Miocic: Winning keeps me young

He accepts he’ll face a better, more polished Ngannou than he saw last time, when he thrashed the big man in Boston. But if Ngannou expects to see the same old Miocic, well, the champ says he has another thing coming.

“He’s definitely gotten a lot better,” Miocic said in an interview with Yahoo Sports. “We evolve in this sport. It’s part of the game. If you don’t evolve, you’re not going to keep up. He’s definitely evolved. He’s worked on his striking, he’s getting better on the ground and he’s gotten better at everything. But so have I. I know I’m getting older, but I’ve gotten better. I feel way better and I feel great.”

He referenced his age, and while in the past 38 would be considered old for a fighter, there are more and more fighters who succeed well into their 40s.

So Miocic has no interest in walking away soon. It provides a great living for his family on top of the income his work as a fireman brings in, but it’s telling the way he answered when asked why he continues to fight at this age.

There is nothing left to prove and no more mountains to climb. To Miocic, though, the answer is simple.

“I like winning,” he said. “Winning’s fun. I like competition. It keeps me going and it keeps me young.”
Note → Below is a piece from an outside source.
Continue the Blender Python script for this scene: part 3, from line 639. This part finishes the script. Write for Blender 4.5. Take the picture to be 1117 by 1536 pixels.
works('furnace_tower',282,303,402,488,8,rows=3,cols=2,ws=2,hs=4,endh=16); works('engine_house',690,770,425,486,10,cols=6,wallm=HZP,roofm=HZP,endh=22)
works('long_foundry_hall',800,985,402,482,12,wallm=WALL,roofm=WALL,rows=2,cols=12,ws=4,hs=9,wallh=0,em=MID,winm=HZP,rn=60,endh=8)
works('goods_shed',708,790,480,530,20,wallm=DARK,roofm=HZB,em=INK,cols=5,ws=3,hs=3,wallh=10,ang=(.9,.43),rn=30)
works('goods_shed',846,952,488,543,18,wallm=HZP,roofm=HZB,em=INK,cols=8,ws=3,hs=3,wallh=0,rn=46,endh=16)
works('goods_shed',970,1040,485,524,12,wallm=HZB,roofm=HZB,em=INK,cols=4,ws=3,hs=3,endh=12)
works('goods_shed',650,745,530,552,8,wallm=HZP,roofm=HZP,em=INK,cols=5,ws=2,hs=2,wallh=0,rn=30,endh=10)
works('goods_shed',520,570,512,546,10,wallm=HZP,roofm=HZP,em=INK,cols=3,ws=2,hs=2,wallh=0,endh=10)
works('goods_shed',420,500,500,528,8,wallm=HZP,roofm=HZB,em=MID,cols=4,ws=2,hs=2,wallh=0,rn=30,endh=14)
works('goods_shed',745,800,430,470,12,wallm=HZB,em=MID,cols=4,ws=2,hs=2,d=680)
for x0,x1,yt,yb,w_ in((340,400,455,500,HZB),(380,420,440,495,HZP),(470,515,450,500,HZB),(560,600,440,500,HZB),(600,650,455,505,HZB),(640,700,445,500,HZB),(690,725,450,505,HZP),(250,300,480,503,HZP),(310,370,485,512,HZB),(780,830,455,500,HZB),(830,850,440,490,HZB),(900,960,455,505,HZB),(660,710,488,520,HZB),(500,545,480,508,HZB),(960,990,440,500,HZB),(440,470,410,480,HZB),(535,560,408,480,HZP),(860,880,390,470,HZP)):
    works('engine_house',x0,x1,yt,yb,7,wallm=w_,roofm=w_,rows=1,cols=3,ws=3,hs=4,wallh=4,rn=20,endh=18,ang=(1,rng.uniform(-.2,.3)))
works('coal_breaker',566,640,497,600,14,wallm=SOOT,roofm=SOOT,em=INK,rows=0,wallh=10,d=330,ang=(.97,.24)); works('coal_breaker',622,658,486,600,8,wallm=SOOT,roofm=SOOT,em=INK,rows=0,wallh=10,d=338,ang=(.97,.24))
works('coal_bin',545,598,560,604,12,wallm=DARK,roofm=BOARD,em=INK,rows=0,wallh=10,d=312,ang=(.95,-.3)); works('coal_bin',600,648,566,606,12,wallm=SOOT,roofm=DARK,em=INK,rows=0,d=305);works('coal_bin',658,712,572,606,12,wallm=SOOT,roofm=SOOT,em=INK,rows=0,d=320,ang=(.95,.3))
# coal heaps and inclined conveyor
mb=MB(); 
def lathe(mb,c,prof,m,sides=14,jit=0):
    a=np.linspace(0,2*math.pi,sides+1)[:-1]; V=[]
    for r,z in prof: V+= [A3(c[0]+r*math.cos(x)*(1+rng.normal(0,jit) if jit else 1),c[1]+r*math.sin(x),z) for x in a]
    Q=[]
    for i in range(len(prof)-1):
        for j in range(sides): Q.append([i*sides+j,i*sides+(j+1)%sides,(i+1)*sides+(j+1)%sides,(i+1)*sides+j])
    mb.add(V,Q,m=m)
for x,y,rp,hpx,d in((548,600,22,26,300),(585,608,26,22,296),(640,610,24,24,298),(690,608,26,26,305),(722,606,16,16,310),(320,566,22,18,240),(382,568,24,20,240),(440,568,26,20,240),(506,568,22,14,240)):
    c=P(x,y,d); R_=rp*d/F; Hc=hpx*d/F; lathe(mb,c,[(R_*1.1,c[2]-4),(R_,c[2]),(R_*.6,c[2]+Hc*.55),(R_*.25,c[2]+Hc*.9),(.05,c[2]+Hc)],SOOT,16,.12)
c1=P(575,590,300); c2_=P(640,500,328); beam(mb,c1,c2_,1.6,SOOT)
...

Fighting Ngannou would cause enough stress to take years off the average man’s life, but Miocic is far from average. Ngannou is a threat because of his incredible punching power, and he’s proven repeatedly that he has the ability to end a fight with one punch.

Two of Miocic’s three losses came via knockout, so he is vulnerable in that sense, but that’s also the heavyweight game. Any of the top heavyweights in the UFC have the ability to score a knockout with one shot if they connect correctly.

But Miocic takes it better than most. When you’ve been in the cage with strikers like Ngannou, Junior dos Santos, Alistair Overeem and Mark Hunt, among others, you have to be able to take it or you won’t be collecting a paycheck very long.

Taking a shot is just one of the many things that Miocic can do, and do very well.

Just don’t expect to hear him boast about any of it.